When confronted with these types of campaigns, journalists face a conundrum: How do they cover the newsworthiness of the story without amplifying extreme or dangerous views?

Coauthors Janine Zacharia, a journalist with over two decades of field experience and a lecturer in Stanford University’s communication department, and Andrew Grotto, a former senior director for cybersecurity policy at the White House who is now director of the Program on Geopolitics, Technology, and Governance and a fellow at Stanford’s Cyber Policy Center, are part of the Center for International Security and Cooperation’s Information Warfare Working Group that discusses and provides recommendations for combatting disinformation. Their guide came out of this effort.

Here, the two explain strategies news organizations can take when writing their next story about false, misleading, or hacked information:

Q

What inspired you to come up with these specific recommendations for journalists?

A

Zacharia: Journalists are grappling with the conundrum of how to cover stories involving propaganda without giving oxygen to the false or misleading content that underlies it. It is one of the signature ethical challenges facing contemporary journalism, with implications for not only the profession but for the quality and durability of democratic discourse. Though the problem is widely recognized among reporters, there is an unmet need within the profession for leadership.

Q

What is one thing you hope journalists will learn from the guide?

A

Zacharia: To recognize that they are targets for propaganda campaigns and to focus on the “why” of a story, not only the “what.” The details of the next hack, for example, could be juicy and reporters will be anxious to beat the competition. They need to pause and try to be first, responsibly.

We also want news organizations—the businesses that employ and manage journalists—to understand that the recommendations we put forward are not self-executing and that journalists will be hard-pressed to implement them unless they get a strong and clear signal from the leadership at their news organizations.

Q

How did you devise these ten recommendations?

A

Zacharia: We were inspired by what we were discussing in our Stanford Information Warfare Working Group, which enabled us to understand the psychology of how people receive information that is false but still accords with their beliefs. Our deep dive into how Russia, in 2016, manipulated the media gave urgency to the project. Blending that with an understanding of the fundamentals of journalism helped us come up with a preliminary list of recommendations, which we continued to revise over the past six months after consulting with more experts and reporters.

Q

Is there anything you hope readers/news consumers can also learn from these guidelines?

A

Zacharia: An appreciation for the tensions that news organizations face between being first to report and upholding ethical standards. A deeper understanding of how credible fact-based journalism works. Readers of the report can also urge leadership from news organizations, especially the majors, in this realm.

Q

What is the difference between disinformation, hacks, and propaganda?
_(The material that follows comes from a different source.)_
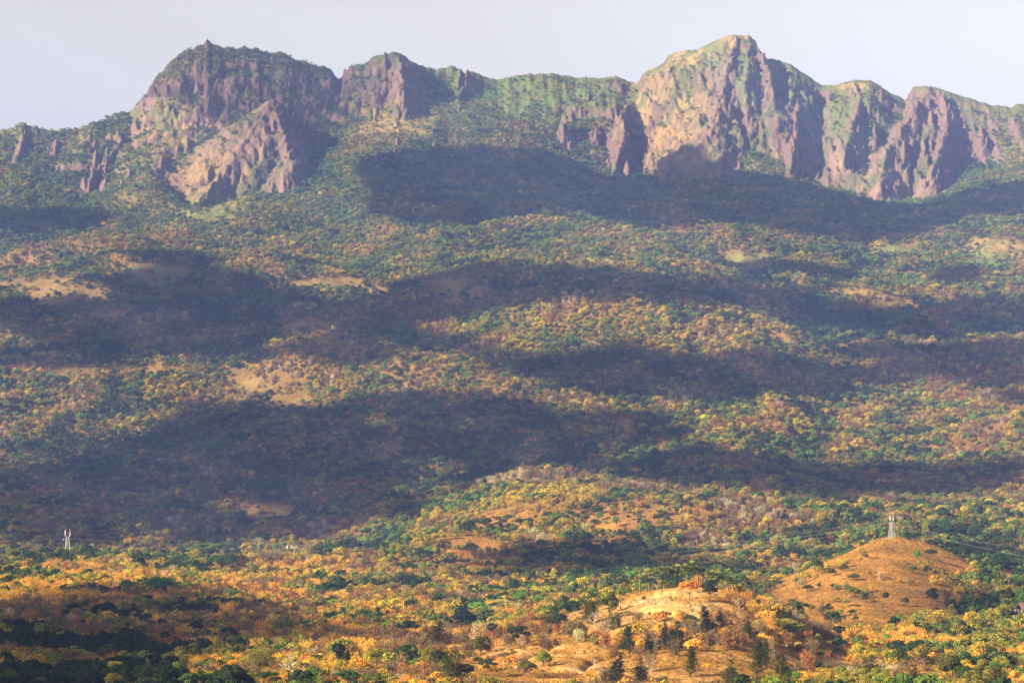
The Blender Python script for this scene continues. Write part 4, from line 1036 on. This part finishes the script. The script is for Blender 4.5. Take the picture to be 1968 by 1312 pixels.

And what do they share in common?

A

Grotto: There are subtle but important differences among these terms. Disinformation, for example, is false information purposefully distributed to deceive, whereas a hack involves breaking into a computer and stealing information. The stolen information may then be leaked to embarrass the victim of the theft. A common thread, though, is that the provenance of the information—who’s behind it and what are their motivations?—is critical context for interpreting the information.

 

Q

How is reporting on these types of campaigns different from covering information that came through Wikileaks or a government whistleblower releasing documents?

A

Grotto: They present different challenges, but the principles for reporting on them are the same. For example, the provenance of the information is key context regardless of whether it’s a disinformation campaign or leaked documents.

Q

As you point out in the guide’s introduction, there are recommendations from other organizations about responsible reporting. What did you feel was missing from the existing literature? What makes your guide unique?

A

Grotto: We emphasize implementation—how a news organization can bake best practices into their workflows. We also present a streamlined playbook that represents a distillation of what we view as emerging consensus recommendations along with our own insights based on consultations with reporters, editors, and researchers in psychology, social science, and other disciplines.

Q

What inspired you to partner with each other on this guide?

A

Zacharia: Andy was part of the White House team dealing with election security in 2016 so he had a rare perspective from the inside as Russia’s attempts to manipulate our democracy were unfolding. He also has expertise in how organizations absorb change and recommendations. It was an extraordinary opportunity for me to marry my journalism experience with his background and try to come up with a way to help the news organizations that play such an important role in our democracy.

Grotto: Her contributions to the Stanford Information Warfare Working Group that we are both members of were consistently incisive and spot on. Her background as a journalist also obviously gives her unique insight into the profession. And the fact that she commands the respect of her peers makes her an influential voice in these debates.